Given entries

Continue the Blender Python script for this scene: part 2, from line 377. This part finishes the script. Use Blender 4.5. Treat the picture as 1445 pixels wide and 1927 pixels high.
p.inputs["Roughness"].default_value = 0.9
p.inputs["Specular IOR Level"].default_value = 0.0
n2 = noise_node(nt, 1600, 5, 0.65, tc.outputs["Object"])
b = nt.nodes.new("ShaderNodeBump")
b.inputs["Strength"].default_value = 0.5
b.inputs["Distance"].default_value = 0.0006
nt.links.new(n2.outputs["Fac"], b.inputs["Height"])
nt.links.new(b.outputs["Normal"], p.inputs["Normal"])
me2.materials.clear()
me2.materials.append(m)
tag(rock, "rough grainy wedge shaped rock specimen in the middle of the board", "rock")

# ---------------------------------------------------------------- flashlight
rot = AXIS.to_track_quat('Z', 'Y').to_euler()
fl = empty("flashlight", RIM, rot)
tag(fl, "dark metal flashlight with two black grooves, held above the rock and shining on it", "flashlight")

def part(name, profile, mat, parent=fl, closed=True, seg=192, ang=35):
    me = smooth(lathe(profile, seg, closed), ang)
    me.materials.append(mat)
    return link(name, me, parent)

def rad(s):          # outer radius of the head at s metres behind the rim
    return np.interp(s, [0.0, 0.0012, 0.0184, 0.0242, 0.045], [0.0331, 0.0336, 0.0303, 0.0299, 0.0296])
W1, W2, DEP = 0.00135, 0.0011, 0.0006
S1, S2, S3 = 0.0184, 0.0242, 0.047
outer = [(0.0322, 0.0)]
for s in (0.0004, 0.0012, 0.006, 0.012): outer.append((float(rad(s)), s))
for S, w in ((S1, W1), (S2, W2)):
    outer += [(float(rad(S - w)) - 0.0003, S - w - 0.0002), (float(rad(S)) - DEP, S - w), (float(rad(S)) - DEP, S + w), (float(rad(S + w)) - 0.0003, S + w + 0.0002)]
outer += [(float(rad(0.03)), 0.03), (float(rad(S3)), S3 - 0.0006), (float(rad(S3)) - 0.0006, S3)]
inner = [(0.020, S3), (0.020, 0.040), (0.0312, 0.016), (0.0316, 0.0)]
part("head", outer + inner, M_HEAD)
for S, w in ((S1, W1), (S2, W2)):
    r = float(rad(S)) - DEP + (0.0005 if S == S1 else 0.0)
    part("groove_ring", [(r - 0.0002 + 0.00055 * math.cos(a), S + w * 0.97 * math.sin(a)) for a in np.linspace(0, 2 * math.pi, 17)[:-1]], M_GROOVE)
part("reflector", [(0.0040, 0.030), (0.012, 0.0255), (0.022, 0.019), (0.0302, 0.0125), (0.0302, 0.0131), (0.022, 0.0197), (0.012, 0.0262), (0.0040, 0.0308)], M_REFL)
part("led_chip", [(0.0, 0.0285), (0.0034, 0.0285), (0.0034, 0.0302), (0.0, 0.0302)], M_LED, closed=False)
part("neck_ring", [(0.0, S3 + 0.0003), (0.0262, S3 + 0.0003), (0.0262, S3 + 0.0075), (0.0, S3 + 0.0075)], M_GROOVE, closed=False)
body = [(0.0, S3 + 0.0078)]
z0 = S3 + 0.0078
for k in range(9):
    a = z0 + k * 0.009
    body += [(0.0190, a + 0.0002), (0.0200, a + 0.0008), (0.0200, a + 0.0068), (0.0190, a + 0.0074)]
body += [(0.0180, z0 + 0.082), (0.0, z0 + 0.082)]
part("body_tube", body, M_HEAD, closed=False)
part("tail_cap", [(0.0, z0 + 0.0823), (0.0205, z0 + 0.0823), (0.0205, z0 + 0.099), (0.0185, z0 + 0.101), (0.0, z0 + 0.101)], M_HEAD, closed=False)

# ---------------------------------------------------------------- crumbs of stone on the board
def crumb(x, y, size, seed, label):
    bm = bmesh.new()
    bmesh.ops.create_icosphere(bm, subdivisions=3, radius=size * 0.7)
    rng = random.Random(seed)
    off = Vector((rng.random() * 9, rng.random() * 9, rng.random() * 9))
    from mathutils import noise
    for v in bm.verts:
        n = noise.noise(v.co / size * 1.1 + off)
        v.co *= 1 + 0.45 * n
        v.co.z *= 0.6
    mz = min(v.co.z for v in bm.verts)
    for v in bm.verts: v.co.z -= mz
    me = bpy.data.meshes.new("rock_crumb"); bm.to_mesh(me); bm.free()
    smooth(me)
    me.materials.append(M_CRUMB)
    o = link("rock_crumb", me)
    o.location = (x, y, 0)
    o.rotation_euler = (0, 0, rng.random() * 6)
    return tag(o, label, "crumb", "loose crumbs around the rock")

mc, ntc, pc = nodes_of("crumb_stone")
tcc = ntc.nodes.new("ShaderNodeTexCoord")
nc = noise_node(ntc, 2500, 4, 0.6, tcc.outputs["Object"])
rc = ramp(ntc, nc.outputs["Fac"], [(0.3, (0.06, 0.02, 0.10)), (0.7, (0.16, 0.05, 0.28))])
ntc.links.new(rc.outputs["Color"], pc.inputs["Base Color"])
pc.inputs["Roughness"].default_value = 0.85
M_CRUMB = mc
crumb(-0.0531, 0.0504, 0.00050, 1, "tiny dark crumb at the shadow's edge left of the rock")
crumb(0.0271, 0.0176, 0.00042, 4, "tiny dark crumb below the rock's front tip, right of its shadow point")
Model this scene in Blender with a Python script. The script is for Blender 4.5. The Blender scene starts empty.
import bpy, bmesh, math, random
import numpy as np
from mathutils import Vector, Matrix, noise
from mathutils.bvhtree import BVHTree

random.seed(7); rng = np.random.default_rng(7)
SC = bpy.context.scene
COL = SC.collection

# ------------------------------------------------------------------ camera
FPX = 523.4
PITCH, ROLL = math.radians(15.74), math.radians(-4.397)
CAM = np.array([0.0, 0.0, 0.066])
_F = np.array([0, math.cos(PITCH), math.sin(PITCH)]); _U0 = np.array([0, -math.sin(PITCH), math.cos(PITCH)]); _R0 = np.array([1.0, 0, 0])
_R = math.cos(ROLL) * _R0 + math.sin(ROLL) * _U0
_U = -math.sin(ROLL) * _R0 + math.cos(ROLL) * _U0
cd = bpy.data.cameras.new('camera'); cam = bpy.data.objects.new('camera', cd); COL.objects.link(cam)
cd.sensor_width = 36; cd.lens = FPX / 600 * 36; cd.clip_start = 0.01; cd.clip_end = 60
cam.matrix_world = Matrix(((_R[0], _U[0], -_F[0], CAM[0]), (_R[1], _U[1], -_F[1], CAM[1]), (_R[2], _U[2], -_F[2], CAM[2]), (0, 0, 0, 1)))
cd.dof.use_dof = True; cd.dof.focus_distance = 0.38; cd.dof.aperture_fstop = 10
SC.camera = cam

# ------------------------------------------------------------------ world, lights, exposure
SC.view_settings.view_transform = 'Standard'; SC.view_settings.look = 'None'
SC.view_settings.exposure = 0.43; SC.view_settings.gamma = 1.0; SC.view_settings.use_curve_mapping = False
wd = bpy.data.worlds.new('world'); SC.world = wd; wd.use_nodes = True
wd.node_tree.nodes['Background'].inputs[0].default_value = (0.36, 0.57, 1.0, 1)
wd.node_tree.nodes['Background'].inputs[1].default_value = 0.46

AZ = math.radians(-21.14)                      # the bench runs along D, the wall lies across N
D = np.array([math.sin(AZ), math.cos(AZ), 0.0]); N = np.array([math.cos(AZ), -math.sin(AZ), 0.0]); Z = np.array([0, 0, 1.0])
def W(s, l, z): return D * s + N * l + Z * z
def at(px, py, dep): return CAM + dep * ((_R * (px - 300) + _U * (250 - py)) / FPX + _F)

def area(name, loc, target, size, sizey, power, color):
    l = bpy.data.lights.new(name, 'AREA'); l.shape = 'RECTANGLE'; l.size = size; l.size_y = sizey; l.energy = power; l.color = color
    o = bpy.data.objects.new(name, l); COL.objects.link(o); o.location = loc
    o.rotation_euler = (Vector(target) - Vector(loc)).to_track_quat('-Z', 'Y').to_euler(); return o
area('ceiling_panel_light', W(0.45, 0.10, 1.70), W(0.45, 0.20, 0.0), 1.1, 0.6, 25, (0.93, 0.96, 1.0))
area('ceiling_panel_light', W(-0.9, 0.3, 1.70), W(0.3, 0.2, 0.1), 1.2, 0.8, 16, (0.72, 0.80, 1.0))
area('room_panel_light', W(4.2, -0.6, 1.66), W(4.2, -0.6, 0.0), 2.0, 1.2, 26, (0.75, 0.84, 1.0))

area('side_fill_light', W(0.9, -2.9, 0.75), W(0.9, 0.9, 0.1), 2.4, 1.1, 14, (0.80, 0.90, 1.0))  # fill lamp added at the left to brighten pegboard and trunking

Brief
Reproduce verbatim only the segment of the listing bounded by the line containing "Model this scene" and the line containing "COL = SC.collection", with both boundary lines included.

Complete answer
Model this scene in Blender with a Python script. The script is for Blender 4.5. The Blender scene starts empty.
import bpy, bmesh, math, random
import numpy as np
from mathutils import Vector, Matrix, noise
from mathutils.bvhtree import BVHTree

random.seed(7); rng = np.random.default_rng(7)
SC = bpy.context.scene
COL = SC.collection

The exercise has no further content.